イエスキリストの物語〜カーリエ博物館
カーリエ博物館のモザイク群 イスタンブール トルコ
今回はカーリエ博物館の外ナルテクスのモザイクをご紹介します。
前回の「マリアの危機」的なセンセーショナルな終わり方は私が意図したものではなく、内ナルテクスにあった内容に従ったらこうなってしまいました。
まるで連続ドラマのようですね。次回はどうなってるのかしら?なんて、この辺りの感性は現代の私たちと似ている気がして親近感がわきます。
さてキリストの物語ですが、その前にトップ画像の説明です。
こちらは内ナルテクスのもう一つのドームのモザイク「キリストの系譜」です。
中央にキリスト、周りにいるのはキリストの祖先です。アブラハムからキリストまで42代、1周で24人、場所によって2段に配置されているので、全員いそうです。顔もそれぞれ違うので見応えあります。
では本編に突入です。

「ヨセフの夢とベツレヘムへの旅」

「ヨセフの夢とベツレヘムへの旅」細部
突然のマリアの懐妊にすっかり怒ってしまい、別れるつもりのヨセフですがある日夢を見ます。
主の使いが彼を訪れ「彼女の身に宿った子は聖霊によるもの。彼の名をイエスと名付けよ、彼は民を救う者となる」とのお告げを受けるのです。
これでヨセフは納得しマリアと別れるのをやめます。
ちょうどその頃、王(アウグストゥス)は課税登録せよとの命を出します。この辺りは時代的にも合致してて、聖書の物語とリアルな歴史がシンクロしていて面白いなーと思います。
ともかく、命令に従いヨセフはマリアを連れてベツレヘムへと旅に出ます。

「課税のための登録」

「課税のための登録」細部
課税登録しているマリア様の様子。
ヨセフはまるで保護者のようにその様子を見ています。
そして、、、

「キリストの降誕」
キリスト降誕にまつわる様々なシーンが描かれています。
右側には羊飼いの元に天使が現れるシーン、左側はイエスが産湯に浸かるところでしょうか。

「ヘロデ王の前の三賢者」
キリストの降誕の知らせは三人の賢者によってヘロデ王にもたらされます。
これがもとでベツレヘムに大きな不幸が訪れます。

「無垢な子供の大虐殺」
王は自分の地位を脅かす存在の誕生を恐れ、ベツレヘムにいる2歳以下のすべての男子を殺害するよう命じ、実行させます。

カーリエ博物館にはなぜか幼児虐殺に関連したシーンを表したものが数多くあります。
ブックショップの上辺り、残虐なシーンが目に付きます。

こちらは殺された子を思い、「悲しむ母親たち」

「エリザベスとヨハネの逃避」
タイトルを見て初めて知りました。
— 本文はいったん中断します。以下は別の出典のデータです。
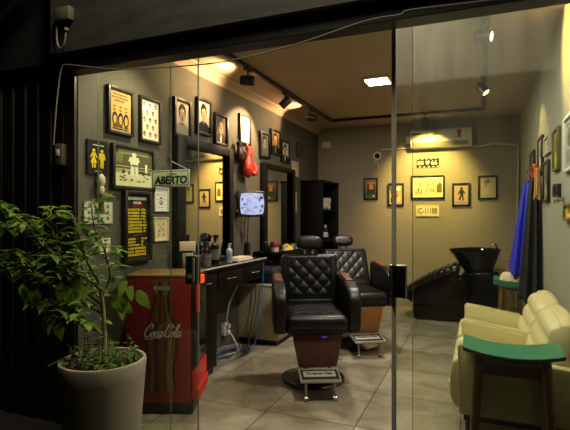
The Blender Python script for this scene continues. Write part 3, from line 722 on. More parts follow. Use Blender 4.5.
for x, y, c, l in ((-2.00, 4.83, (224, 218, 206), 'small white jar between the red jar and the yellow cloth'), (-1.985, 5.16, (150, 150, 190), 'small lilac jar right of the yellow cloth'), (-2.05, 5.21, (216, 212, 202), 'small white jar farthest right on the far counter')):
    t = thing('small_jar', l, 'jar', (x, y, Z2), group='items on the far counter')
    obj('body', B().lathe([(0, 0), (.024, 0), (.026, .005), (.026, .035), (0, .035)], n=14), mat('jar_%d' % c[2], c, .4), t)
    obj('lid', B().lathe([(0, .035), (.028, .035), (.028, .052), (0, .052)], n=14), mat('jar_lid_%d' % c[2], tuple(int(k*.8) for k in c), .35), t)
# black bag on the beige cabinet
t = thing('tool_bag', 'black tool bag on the beige cabinet beside the blue cable', 'bag', (-2.035, 4.375, .598))
b = B(); b.box((0, 0, .08), (.36, .25, .16), .05, 4); obj('body', b, mat('black_nylon', (20, 20, 21), .7, bump=.3, bscale=120), t)
obj('handle', B().tube(bez([(-.09, 0, .155), (-.08, 0, .20), (0, 0, .215), (.08, 0, .20), (.09, 0, .155)], 5), .008, 8), M_dkbot, t)
obj('zipper', B().tube([(-.14, -.128, .10), (.14, -.128, .10)], .004, 6), M_chrome, t)

# cables under the near counter
def cable(name, label, pts, r, m, group=None, n=6):
    o = obj(name, B().tube(bez(pts, n), r, 8), m); tag(o, label, 'cable', group); return o
M_wcab = mat('white_cable', (206, 204, 194), .5); M_bcab = mat('blue_cable', (30, 110, 170), .5); M_gcab = mat('grey_cable', (96, 100, 104), .5); M_kcab = mat('black_cable', (20, 20, 20), .5)
t = thing('power_strip', 'white socket block on the wall under the near counter', 'socket', (XL+.001, 3.93, .20))
obj('body', B().box((.02, 0, 0), (.04, .075, .12), .006), M_white, t)
for dz in (-.03, .03): obj('plug', B().box((.055, 0, dz), (.034, .04, .036), .006), M_white, t)
cable('power_cable', 'white cable hanging from the near counter to the wall socket', [(-2.10, 4.02, .666), (-2.12, 3.95, .60), (-2.15, 3.88, .48), (-2.17, 3.86, .36), (-2.18, 3.88, .28), (-2.182, 3.93, .235)], .0065, M_wcab)
cable('power_cable', 'white cable running from the wall socket down into the floor tangle', [(-2.182, 3.93, .17), (-2.13, 3.93, .10), (-2.08, 3.90, .02), (-2.12, 3.75, .012), (-2.20, 3.62, .012), (-2.22, 3.45, .012)], .006, M_wcab)
cable('power_cable', 'bright blue cable hanging in front of the beige cabinet', [(-1.958, 4.20, .81), (-1.956, 4.19, .76), (-1.962, 4.17, .5), (-1.972, 4.12, .25), (-1.98, 4.05, .06), (-2.02, 3.98, .014), (-2.12, 3.92, .014)], .0055, M_bcab)
cable('power_cable', 'dark brown cable hanging left of the blue cable', [(-2.03, 4.17, .666), (-2.02, 4.14, .45), (-2.05, 4.10, .2), (-2.05, 4.02, .02), (-2.10, 3.9, .014)], .007, mat('brown_cable', (70, 52, 40), .5))
for k, (m, nm, ph) in enumerate(((M_gcab, 'grey', 0), (M_kcab, 'black', 1.1), (mat('dull_blue_cable', (44, 74, 96), .5), 'dull blue', 2.3), (mat('dim_white_cable', (150, 148, 138), .5), 'pale', 3.9))):
    pts = []
    for i in range(34):
        a = ph+i*.62; r = .10+.05*math.sin(i*1.3+ph)+.012*k
        pts.append((-2.09+r*.85*math.cos(a), 3.84+r*1.6*math.sin(a)-.05*k, .012+.011*k+.006*(1+math.sin(i*.9+k))))
    cable('coiled_cable', 'loosely coiled %s cable in the tangle on the floor under the near counter' % nm, pts, .0036, m, 'tangled cables on the floor', 4)

# ------------------------------------------------------------------ television on its arm
t = thing('television', 'small tube television with rounded glowing screen on a wall arm', 'television', (-2.115, 4.24, 1.392), rz=math.radians(42))
tw, th = .286, .262
b = B()
b.box2((-tw/2, .0, -th/2), (tw/2, .034, th/2), .012, 3)
prof = [(.030, 1.0), (.045, .80), (.055, .60)]
def shell(u, v):
    k = v*2; i = min(int(k), 1); f = k-i; y = prof[i][0]+(prof[i+1][0]-prof[i][0])*f; s = prof[i][1]+(prof[i+1][1]-prof[i][1])*f
    a = 2*PI*u; ca, sa = math.cos(a), math.sin(a); p = .35
    return (tw/2*.96*s*math.copysign(abs(ca)**p, ca), y, th/2*.96*s*math.copysign(abs(sa)**p, sa))
b.grid(shell, 24, 4, closed_u=True); b.poly([shell(i/24, 1) for i in range(24)])
obj('cabinet', b, mat('black_tv_plastic', (18, 18, 20), .4), t)
def scr(u, v, k=1, dy=0):
    x = (u-.5)*2; z = (v-.5)*2
    xx = x*math.sqrt(1-.18*z*z); zz = z*math.sqrt(1-.18*x*x)
    return (xx*.124*k+.010, -.004-.012*(1-.5*(x*x+z*z))+dy, zz*.110*k)
sm = bpy.data.materials.new('tv_picture'); sm.use_nodes = True; nt = sm.node_tree; pb = nt.nodes['Principled BSDF']
tc = nt.nodes.new('ShaderNodeTexCoord'); nn = nt.nodes.new('ShaderNodeTexNoise'); nn.inputs['Scale'].default_value = 26; nn.inputs['Detail'].default_value = 2; nn.inputs['Distortion'].default_value = 1.6
nt.links.new(tc.outputs['Object'], nn.inputs['Vector'])
cr = nt.nodes.new('ShaderNodeValToRGB'); cr.color_ramp.elements[0].position = .36; cr.color_ramp.elements[0].color = (.30, .32, .62, 1)
cr.color_ramp.elements[1].position = .52; cr.color_ramp.elements[1].color = (.58, .62, .90, 1)
nt.links.new(nn.outputs['Fac'], cr.inputs['Fac']); nt.links.new(cr.outputs['Color'], pb.inputs['Emission Color'])
pb.inputs['Emission Strength'].default_value = .95; pb.inputs['Base Color'].default_value = (.02, .02, .02, 1); pb.inputs['Roughness'].default_value = .15
obj('screen', B().grid(lambda u, v: scr(u, v), 16, 14), sm, t)
dkp = mat('tv_dark_shape', (40, 42, 84), .2, emit=.35)
b = B()
for pts in ([(.80, .78), (.86, .86), (.97, .84), (.95, .74), (.84, .72), (.80, .60), (.76, .64)], [(.86, .40), (.94, .48), (.97, .36), (.90, .30)], [(.13, .48), (.20, .50), (.22, .44), (.15, .42)], [(.04, .70), (.10, .82), (.12, .70), (.06, .60)], [(.84, .22), (.90, .26), (.90, .14), (.84, .12)], [(.06, .30), (.10, .36), (.12, .26), (.09, .22)]):
    b.poly([scr(p[0], p[1], 1, -.003) for p in pts])
obj('screen_shape', b, dkp, t, smooth=False)
obj('knob', B().cyl((-.142, -.006, -.07), (-.142, .0, -.07), .009, n=12), M_chrome, t)
obj('wall_arm', B().tube([(.02, .05, 0), (.03, .08, 0), (.06, .12, 0)], .016, 8), M_black_metal, t)
cable('television_cable', 'pair of thin cables hanging from the television to the counter, left one', [(-2.19, 4.30, 1.30), (-2.225, 4.32, 1.20), (-2.235, 4.33, 1.0), (-2.235, 4.32, .66)], .006, M_gcab)
cable('television_cable', 'pair of thin cables hanging from the television to the counter, right one', [(-2.19, 4.34, 1.30), (-2.22, 4.38, 1.20), (-2.235, 4.40, 1.0), (-2.235, 4.38, .66)], .005, M_kcab)

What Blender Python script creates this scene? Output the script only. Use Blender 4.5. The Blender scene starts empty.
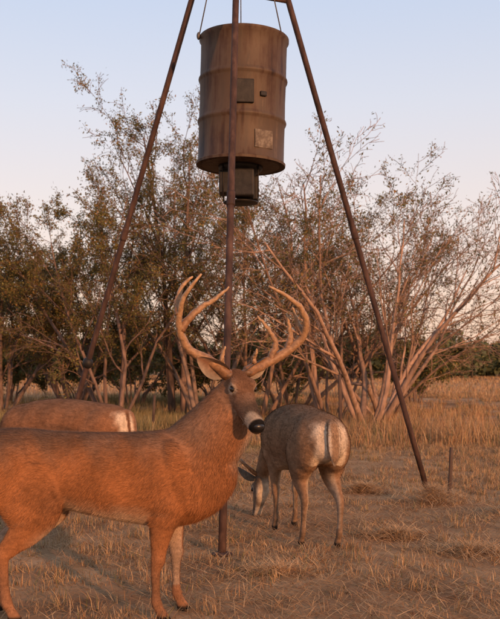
import bpy, math, random
import numpy as np
from mathutils import Vector, Matrix
random.seed(7); rng=np.random.default_rng(7)
S=bpy.context.scene
S.view_settings.view_transform='Standard'; S.view_settings.look='None'
S.view_settings.exposure=0

# ------------------------------------------------------------ materials
def new_mat(name):
    m=bpy.data.materials.new(name); m.use_nodes=True
    nt=m.node_tree; b=nt.nodes['Principled BSDF']; return m,nt,b
def attr_mat(name,rough=.8,transl=0.0,noise=0.35,nscale=40,bump=0.0,spec=.2,sheen=0.0,stretch=(1,1,1),big=0):
    m,nt,b=new_mat(name)
    a=nt.nodes.new('ShaderNodeAttribute'); a.attribute_name='Col'
    tc=nt.nodes.new('ShaderNodeTexCoord'); mp=nt.nodes.new('ShaderNodeMapping')
    mp.inputs['Scale'].default_value=stretch
    n=nt.nodes.new('ShaderNodeTexNoise'); n.inputs['Scale'].default_value=nscale; n.inputs['Detail'].default_value=5
    nt.links.new(tc.outputs['Object'],mp.inputs[0]); nt.links.new(mp.outputs[0],n.inputs['Vector'])
    mr=nt.nodes.new('ShaderNodeMapRange'); mr.inputs['From Min'].default_value=.3; mr.inputs['From Max'].default_value=.7
    mr.inputs['To Min'].default_value=1-noise; mr.inputs['To Max'].default_value=1+noise
    nt.links.new(n.outputs['Fac'],mr.inputs['Value'])
    fac=mr.outputs[0]
    if big:
        n2=nt.nodes.new('ShaderNodeTexNoise'); n2.inputs['Scale'].default_value=7; n2.inputs['Detail'].default_value=3
        nt.links.new(tc.outputs['Object'],n2.inputs['Vector'])
        m2=nt.nodes.new('ShaderNodeMapRange'); m2.inputs['From Min'].default_value=.3; m2.inputs['From Max'].default_value=.7
        m2.inputs['To Min'].default_value=1-big; m2.inputs['To Max'].default_value=1+big
        nt.links.new(n2.outputs['Fac'],m2.inputs['Value'])
        mm=nt.nodes.new('ShaderNodeMath'); mm.operation='MULTIPLY'; nt.links.new(fac,mm.inputs[0]); nt.links.new(m2.outputs[0],mm.inputs[1]); fac=mm.outputs[0]
    mx=nt.nodes.new('ShaderNodeVectorMath'); mx.operation='SCALE'
    nt.links.new(a.outputs['Color'],mx.inputs[0]); nt.links.new(fac,mx.inputs['Scale'])
    nt.links.new(mx.outputs[0],b.inputs['Base Color'])
    b.inputs['Roughness'].default_value=rough; b.inputs['Specular IOR Level'].default_value=spec
    if sheen: b.inputs['Sheen Weight'].default_value=sheen; b.inputs['Sheen Roughness'].default_value=.5
    if bump:
        bp=nt.nodes.new('ShaderNodeBump'); bp.inputs['Strength'].default_value=bump; bp.inputs['Distance'].default_value=.01
        nt.links.new(n.outputs['Fac'],bp.inputs['Height']); nt.links.new(bp.outputs[0],b.inputs['Normal'])
    if transl:
        t=nt.nodes.new('ShaderNodeBsdfTranslucent'); ms=nt.nodes.new('ShaderNodeMixShader'); ms.inputs[0].default_value=transl
        nt.links.new(mx.outputs[0],t.inputs[0]); nt.links.new(b.outputs[0],ms.inputs[1]); nt.links.new(t.outputs[0],ms.inputs[2])
        nt.links.new(ms.outputs[0],nt.nodes['Material Output'].inputs['Surface'])
    return m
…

洗礼者ヨハネとその母親エリザベスも、同様に危ない思いをしていたようです。

「エジプトからの聖家族の帰還」
そんな大変な状況の中、キリストたち3人はエジプトへと難を逃れます。
その後ヘロデ王が死去したことを知ると、神の導きによりイスラエルの地へと戻るのです。

「イエスの洗礼」と「荒野の誘惑」
イエスはヨルダン川に赴き、ヨハネから洗礼を受けます。
その後、精霊により荒野へ向かい、40日間の断食を行いながら悪魔の誘惑と戦います。

「イエスの洗礼」細部
ここまでがキリストのお話のような感じです。
その後は、キリストの奇跡のシーンの数々はあるのですが、不思議なことに私たちが良く知る「最後の晩餐」などのキリストの最後にまつわるシーンはないのです。
なんだか中途半端な感じですが今回はこの辺で。